• What you are asked to do: Find the lines below that contain the word "picture" and count them. Only the number should be given.

• Input records:

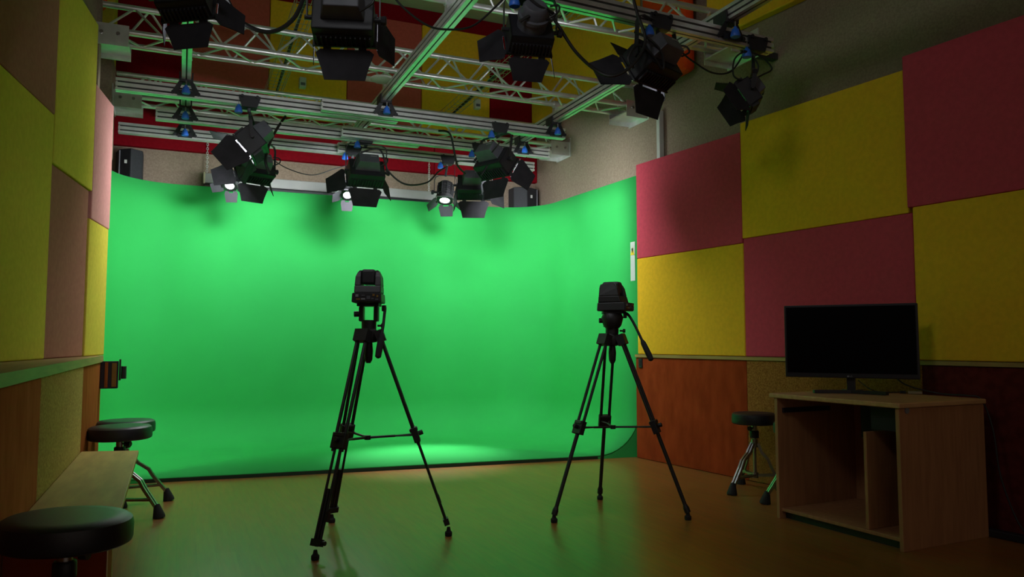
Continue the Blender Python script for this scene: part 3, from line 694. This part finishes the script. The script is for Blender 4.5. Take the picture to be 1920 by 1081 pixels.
# ------------------------------------------------------------------ drum stools
def stool(x, y, h, r, ang, label, tilt=0., sps=(.28, .28, .22)):
    root = thing('drum_stool', (x, y, 0), label, 'stool', 'round black drum stools'); o = V((x, y, 0))
    T = .085
    ax = V((math.sin(tilt), 0, math.cos(tilt)))
    MB().lathe(o+ZZ*(h-T), ax, [(0, 0), (0, r*.93), (.006, r*.985), (.016, r), (T-.030, r), (T-.012, r*.975), (T-.003, r*.90), (T, r*.7), (T+.002, 0)], 40).build('seat', 'vinyl', root, smooth=True)
    MB().cyl(o+ZZ*(h-T-.06), o+ZZ*(h-T+.004), .022, seg=14).build('seat_receiver', 'chrome', root, smooth=True)
    MB().cyl(o+ZZ*(h-T-.006), o+ZZ*(h-T+.002), r*.55, seg=24).build('seat_plate', 'black', root)
    MB().cyl(o+ZZ*.09, o+ZZ*(h-T-.04), .0125, seg=12).build('post', 'chrome', root, smooth=True)
    MB().lathe(o+ZZ*(h-T-.105), (0, 0, 1), [(0, .03), (.006, .034), (.05, .034), (.056, .03)], 12).build('height_collar', 'black', root, smooth=True)
    d0 = V((math.cos(ang), math.sin(ang), 0))
    b = MB(); b.cyl(o+ZZ*(h-T-.03), o+ZZ*(h-T-.03)+d0*.07, .006, seg=8); b.cyl(o+ZZ*(h-T-.03)+d0*.05, o+ZZ*(h-T-.03)+d0*.075, .016, seg=8); b.build('wing_bolt', 'black', root)
    hz = h*.60
    MB().cyl(o+ZZ*(hz-.03), o+ZZ*(hz+.03), .026, seg=14).build('leg_hub', 'chrome', root, smooth=True)
    MB().cyl(o+ZZ*.085, o+ZZ*.125, .024, seg=14).build('lower_hub', 'chrome', root, smooth=True)
    for k in range(3):
        sp = sps[k]; a = ang+2*PI*k/3; d = V((math.cos(a), math.sin(a), 0)); sd = V((-d.y, d.x, 0))
        b = MB()
        for s in (-1, 1):
            b.bar([o+d*.025+sd*s*.011+ZZ*hz, o+d*sp*.28+sd*s*.011+ZZ*hz*.80, o+d*sp*.52+sd*s*.011+ZZ*hz*.66, o+d*sp*.62+sd*s*.011+ZZ*hz*.52, o+d*sp*.95+sd*s*.011+ZZ*.055], .012, .020, d.cross(ZZ).cross(d).normalized()*0+sd)
        lg = b.build('leg', 'chrome', root)
        p = o+d*sp*.955
        MB().lathe(p+ZZ*.0+d*.01, (-d*.25+ZZ), [(0, .036), (.012, .037), (.045, .028), (.085, .017), (.09, 0)], 12).build('rubber_foot', 'rubber', lg, smooth=True)
        b = MB()
        for s in (-1, 1): b.bar([o+d*.020+sd*s*.016+ZZ*.105, o+d*sp*.82+sd*s*.016+ZZ*.112], .008, .016, sd)
        b.build('cross_brace', 'chrome', lg)
    return root
p = atz(125, 966, .57)
stool(p.x, p.y, .57, .186, -.5, 'round black stool in the lower left corner, nearest to camera', .03, (.27, .20, .17))
p = atz(226, 797, .57); stool(p.x, p.y, .57, .187, -.55, 'black drum stool behind the plywood bench, in front of its twin', -.01, (.29, .27, .15))
p = atz(238, 788, .57); stool(p.x-.01, p.y+.12, .565, .185, -.10, 'black drum stool mostly hidden behind another stool at the bench end', 0, (.29, .27, .18))
stool(3.99, 4.60, .57, .163, 3.47, 'black drum stool with chrome legs left of the wooden desk', 0, (.33, .18, .22))
stool(3.925, 4.09, .555, .160, 2.85, 'black drum stool almost hidden behind the left side of the desk', 0, (.25, .17, .20))

# ------------------------------------------------------------------ tripods with cameras
def tripod(feet, crown_z, ctr, label, twin_low, handle, spz, rods):
    root = thing('tripod', (ctr.x, ctr.y, 0), label, 'tripod', 'black camera tripods')
    c = V((ctr.x, ctr.y, 0)); top = c+ZZ*crown_z
    MB().lathe(top, (0, 0, 1), [(-.05, .02), (-.045, .045), (-.01, .055), (.012, .052), (.03, .04)], 18).build('crown', 'carbon', root, smooth=True)
    MB().lathe(top-ZZ*.165, (0, 0, 1), [(0, 0), (0, .012), (.02, .022), (.07, .026), (.12, .02)], 12).build('bowl_clamp', 'carbon', root, smooth=True)
    mids = []
    for ft in feet:
        d = V((ft.x-c.x, ft.y-c.y, 0)).normalized(); sd = V((-d.y, d.x, 0))
        a = top+d*.065-ZZ*.01; e = V((ft.x, ft.y, .045)); ax = (e-a).normalized()
        nrm = ax.cross(sd)
        mid = a+(e-a)*((crown_z-spz)/crown_z)
        b = MB(); g = .028
        b.box(a-ax*.0, (.085, .05, .07), (sd, nrm, ax))
        for s in (-1, 1): b.cyl(a+sd*s*g+ax*.02, mid+sd*s*g, rods, seg=8)
        lg = b.build('leg', 'carbon', root)
        b = MB(); b.box(mid, (.082, .036, .085), (sd, nrm, ax)); b.box(mid-ax*.03, (.07, .046, .02), (sd, nrm, ax)); b.cyl(mid+nrm*.02+sd*.0, mid+nrm*.045, .014, seg=10)
        b.build('leg_lock', 'carbon', lg, bevel=.003)
        b = MB()
        if twin_low:
            low = mid+(e-mid)*.93
            for s in (-1, 1): b.cyl(mid+sd*s*.017, low+sd*s*.017, .0075, seg=8)
            b.cyl(mid+(e-mid)*.45, e-ax*.02, .009, seg=8)
            for s in (-1, 1): b.cyl(mid+sd*s*g, mid+(e-mid)*.10+sd*s*g, rods, seg=8)
            b.build('lower_leg', 'carbon', lg)
            b = MB(); b.box(low, (.062, .03, .035), (sd, nrm, ax)); b.cyl(low+sd*.03, low+sd*.05, .012, seg=8); b.build('clip', 'carbon', lg); MB().box(mid+(e-mid)*.70+sd*.028, (.018, .02, .05), (sd, nrm, ax)).build('lock_lever', 'carbon', lg)
        else:
            b.cyl(mid, e, .0125, seg=10); b.build('lower_leg', 'carbon', lg, smooth=True)
            b = MB(); b.lathe(e-ax*.03, ax, [(-.02, .013), (0, .019), (.03, .019)], 10); b.build('clip', 'carbon', lg)
        MB().lathe(V((ft.x, ft.y, 0)), (0, 0, 1), [(0, .019), (.006, .021), (.022, .021), (.03, .013), (.05, .009), (.05, 0)], 14).build('rubber_foot', 'rubber', lg, smooth=True)
        mids.append(mid)
    hub = V((c.x, c.y, spz+.005))
    for m_ in mids:
        b = MB(); d = (hub-m_); sd = V((-d.y, d.x, 0)).normalized()
        for s in (-1, 1): b.cyl(m_+sd*s*.026+d.normalized()*.02, m_+d*.45, .005, seg=7)
        b.cyl(m_+d*.42, hub, .007, seg=7)
        b.build('spreader_arm', 'carbon', root)
    MB().cyl(hub-ZZ*.012, hub+ZZ*.012, .018, seg=12).build('spreader_hub', 'carbon', root)
    # fluid head
    b = MB(); hz = top+ZZ*.03
    b.cyl(hz, hz+ZZ*.05, .042, seg=18)
    hd = b.build('fluid_head', 'carbon', root, smooth=True)
    fx = RT; fy = FW0
    for s in (-1, 1): MB().box(hz+fx*s*.042+ZZ*.085, (.026, .055, .085), (fx, fy, ZZ)).build('head_cheek', 'carbon', hd, bevel=.006)
    MB().box(hz+ZZ*.137, (.125, .10, .018), (fx, fy, ZZ)).build('mounting_plate', 'carbon', hd, bevel=.003)
    MB().cyl(hz-fx*.055+ZZ*.085, hz-fx*.085+ZZ*.085, .017, seg=10).build('drag_knob', 'carbon', hd)
    MB().lathe(hz+fx*.05+ZZ*.018, fx, [(0, .006), (.02, .006), (.02, .013), (.036, .013)], 10).build('lock_lever', 'carbon', hd)
    MB().box(hz+fx*.085+ZZ*.118, (.022, .03, .035), (fx, fy, ZZ)).build('handle_mount', 'carbon', hd, bevel=.003)
    if not twin_low:
        MB().lathe(hz-fy*.015+ZZ*.055, ZZ, [(-.02, .045), (.0, .06), (.05, .072), (.075, .06)], 18).build('head_body', 'carbon', hd, smooth=True)
    hp = [V(q) for q in handle]
    ha = MB().tube(hp, .0085, 8, 5).build('pan_handle', 'carbon', root, smooth=True)
    dd = (hp[-1]-hp[-2]).normalized()
    MB().lathe(hp[-1]-dd*.03, dd, [(0, .010), (.02, .017), (.10, .019), (.14, .017), (.148, .008), (.148, 0)], 12).build('grip', 'rubber', ha, smooth=True)
    return root, hz+ZZ*.146

def ptz(p, yaw, label):
    root = thing('ptz_camera', p, label, 'video camera', 'remote head video cameras')
    s = V((math.cos(yaw), math.sin(yaw), 0)); f = V((-math.sin(yaw), math.cos(yaw), 0)); ax = (s, f, ZZ)
    MB().box(p+ZZ*.0275-f*.022, (.168, .196, .055), ax, .96).build('base', 'carbon', root, bevel=.007)
    back = p-f*.1195+ZZ*.029
    pn = MB().box(back, (.150, .006, .046), ax).build('port_panel', 'black', root)
    for dx, dz, w_, h_, m in ((-.052, .009, .016, .014, 'silverline'), (-.045, -.011, .022, .008, 'gold'), (-.018, -.010, .022, .008, 'silverline'), (-.018, .010, .018, .006, 'grey'), (.012, -.002, .020, .018, 'grey'), (.040, .012, .012, .012, 'gold'), (.061, .006, .010, .012, 'gold'), (.058, -.012, .016, .008, 'grey'), (.034, -.008, .014, .008, 'grey')):
        MB().box(back-f*.004+s*dx+ZZ*dz, (w_, .004, h_), ax).build('socket', m, pn)
    bp = [(-.088, .0555), (.070, .0555), (.066, .098), (-.076, .098)]
    MB().prism([p+f*a+ZZ*z-s*.075 for a, z in bp], s*.150).build('yoke_body', 'carbon', root, bevel=.006)
    pr = [(-.0755, .0960), (.0655, .0960), (.060, .150), (.050, .174), (.032, .1895), (-.028, .1895), (-.050, .176), (-.062, .150)]
    for sg in (-1, 1):                              # yoke arms with sloping shoulders
        o = p+s*sg*.0565
        am = MB().prism([o+f*a+ZZ*z-s*sg*.0175 for a, z in pr], s*sg*.0355)
        for v in am.b.verts:
            if (v.co-o).dot(s)*sg > 0 and v.co.z-p.z > .14: v.co -= s*sg*max(0., (v.co.z-p.z-.155)*.62)
        am.build('arm', 'carbon', root, bevel=.006, seg=3)
    MB().box(p+ZZ*.1495-f*.002, (.0765, .112, .085), ax).build('camera_head', 'black', root, bevel=.013, seg=3)
    MB().lathe(p+ZZ*.15+f*.050, f, [(0, .03), (.026, .03), (.026, .022), (.018, 0)], 18).build('lens_barrel', 'black', root, smooth=True)
    return root
F1 = [atz(591, 1049), atz(841, 1004), atz(622, 979)]
c1 = (F1[0]+F1[1]+F1[2])/3
cz = V((c1.x, c1.y, 1.15))
h0 = cz+RT*.092+ZZ*.148
t1, top1 = tripod(F1, 1.145, c1, 'black tripod standing left of centre in front of the green screen', True,
    [h0, h0-RT*.005-FW0*.03-ZZ*.10, h0-RT*.013-FW0*.05-ZZ*.175], .555, .010)
ptz(top1, -YAW+.05, 'black remote video camera on the left tripod, seen from behind with its ports')
F2 = [atz(1039, 979), atz(1290, 974), atz(1125, 936)]
c2 = (F2[0]+F2[1]+F2[2])/3
cz = V((c2.x, c2.y, 1.14))
h0 = cz+RT*.05+ZZ*.155
t2, top2 = tripod(F2, 1.125, c2, 'black tripod standing right of centre with its pan handle sticking out right', False,
    [h0, h0+RT*.045-FW0*.02-ZZ*.01, h0+RT*.085-FW0*.05-ZZ*.075, h0+RT*.14-FW0*.1-ZZ*.21], .545, .010)
ptz(top2+RT*.002, -YAW+1.05, 'black remote video camera on the right tripod, turned to the left')

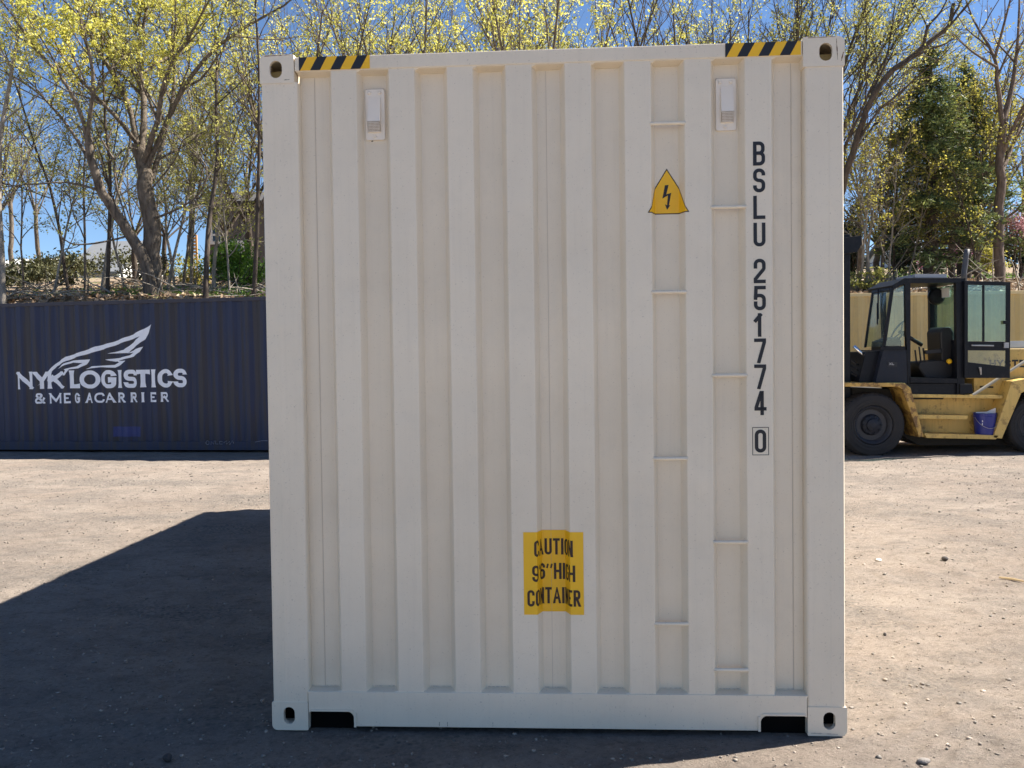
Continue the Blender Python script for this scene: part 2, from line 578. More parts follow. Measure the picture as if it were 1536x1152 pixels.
# ------------------------------------------------------------------ lettering made of strokes
def fillet(pts, closed=False, nseg=7):
    out = []
    n = len(pts)
    for i, p in enumerate(pts):
        r = p[2] if len(p) > 2 else 0
        P = Vector(p[:2])
        if r <= 0 or (not closed and i in (0, n - 1)):
            out.append(P); continue
        A, B = Vector(pts[i - 1][:2]), Vector(pts[(i + 1) % n][:2])
        u, v = (A - P).normalized(), (B - P).normalized()
        ang = u.angle(v)
        d = min(r / math.tan(ang / 2), (A - P).length * 0.4999 if (i > 1 or closed) else (A - P).length, (B - P).length * 0.4999 if (i < n - 2 or closed) else (B - P).length)
        rr = d * math.tan(ang / 2)
        c = P + (u + v).normalized() * (rr / math.sin(ang / 2))
        a0 = math.atan2(*(P + u * d - c).yx); a1 = math.atan2(*(P + v * d - c).yx)
        while a1 - a0 > math.pi: a1 -= 2 * math.pi
        while a1 - a0 < -math.pi: a1 += 2 * math.pi
        for k in range(nseg + 1):
            a = a0 + (a1 - a0) * k / nseg
            out.append(c + rr * Vector((math.cos(a), math.sin(a))))
    res = [out[0]]
    for q in out[1:]:
        if (q - res[-1]).length > 1e-6: res.append(q)
    return res


def skeleton(ch, W, H, r):
    h = H / 2
    q = min(r, H / 4)
    S = {
        'O': [('c', [(0, 0, r), (W, 0, r), (W, H, r), (0, H, r)])], '0': [('c', [(0, 0, r), (W, 0, r), (W, H, r), (0, H, r)])],
        'C': [('k', [(W, .70 * H), (W, H, r), (0, H, r), (0, 0, r), (W, 0, r), (W, .30 * H)])],
        'G': [('k', [(W, .72 * H), (W, H, r), (0, H, r), (0, 0, r), (W, 0, r * .6), (W, .45 * H), (.55 * W, .45 * H)])],
        'S': [('k', [(W, .74 * H), (W, H, q), (0, H, q), (0, .52 * H, q), (W, .48 * H, q), (W, 0, q), (0, 0, q), (0, .26 * H)])],
        'U': [('o', [(0, H), (0, 0, r), (W, 0, r), (W, H)])],
        'L': [('o', [(0, H), (0, 0), (W, 0)])],
        'B': [('c', [(0, .52 * H), (0, H), (W * .96, H, q), (W * .96, .52 * H, q)]), ('c', [(0, 0), (0, .52 * H), (W, .52 * H, q), (W, 0, q)])],
        'R': [('o', [(0, 0), (0, H), (W * .94, H, q), (W * .94, .47 * H, q), (0, .47 * H)]), ('d', [(.45 * W, .47 * H), (W, 0)])],
        '2': [('o', [(0, .70 * H), (0, H, r), (W, H, r), (W, .60 * H, r), (0, .12 * H, 0), (0, 0), (W, 0)])],
        '5': [('o', [(W, H), (.06 * W, H), (0, .55 * H)]), ('o', [(0, .50 * H), (.0, .62 * H, q), (W, .62 * H, q), (W, 0, q), (0, 0, q), (0, .26 * H)])],
        '1': [('o', [(.62 * W, 0), (.62 * W, H)]), ('d', [(.62 * W, .95 * H), (.1 * W, .76 * H)])],
        '7': [('o', [(0, H), (W, H), (W, .9 * H), (.36 * W, 0)])],
        '4': [('o', [(.70 * W, 0), (.70 * W, H), (.58 * W, H), (0, .28 * H), (0, .22 * H), (W * 1.02, .22 * H)])],
        '6': [('k', [(W, .74 * H), (W, H, r), (0, H, r), (0, 0, r), (W, 0, r), (W, .58 * H, q), (.06 * W, .58 * H)])],
        '9': [('k', [(0, .26 * H), (0, 0, r), (W, 0, r), (W, H, r), (0, H, r), (0, .42 * H, q), (.94 * W, .42 * H)])],
        'A': [('d', [(0, 0), (.5 * W, H), (W, 0)]), ('n', [(.2 * W, .32 * H), (.8 * W, .32 * H)])],
        'T': [('o', [(0, H), (W, H)]), ('o', [(.5 * W, 0), (.5 * W, H)])],
        'I': [('o', [(.5 * W, 0), (.5 * W, H)])],
        'N': [('o', [(0, 0), (0, H)]), ('o', [(W, 0), (W, H)]), ('d', [(0, H), (W, 0)])],
        'M': [('o', [(0, 0), (0, H)]), ('o', [(W, 0), (W, H)]), ('d', [(0, H), (.5 * W, .2 * H), (W, H)])],
        'H': [('o', [(0, 0), (0, H)]), ('o', [(W, 0), (W, H)]), ('n', [(0, .5 * H), (W, .5 * H)])],
        'E': [('o', [(W, 0), (0, 0), (0, H), (W, H)]), ('n', [(0, .5 * H), (.85 * W, .5 * H)])],
        'K': [('o', [(0, 0), (0, H)]), ('d', [(W, H), (.08 * W, .47 * H)]), ('d', [(.3 * W, .6 * H), (W, 0)])],
        'Y': [('d', [(0, H), (.5 * W, .46 * H), (W, H)]), ('o', [(.5 * W, .46 * H), (.5 * W, 0)])],
        'X': [('d', [(0, 0), (W, H)]), ('d', [(0, H), (W, 0)])],
        '&': [('d', [(W, 0), (.12 * W, .78 * H), (.2 * W, H, q), (.7 * W, H, q), (.7 * W, .68 * H, q), (0, .34 * H, q), (0, 0, q), (.75 * W, 0, q), (W, .42 * H)])],
        "'": [('n', [(.5 * W, .72 * H), (.5 * W, H)])],
        '"': [('n', [(-.05 * W, .70 * H), (.20 * W, H)]), ('n', [(.8 * W, .70 * H), (1.05 * W, H)])],
    }
    return S[ch]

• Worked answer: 2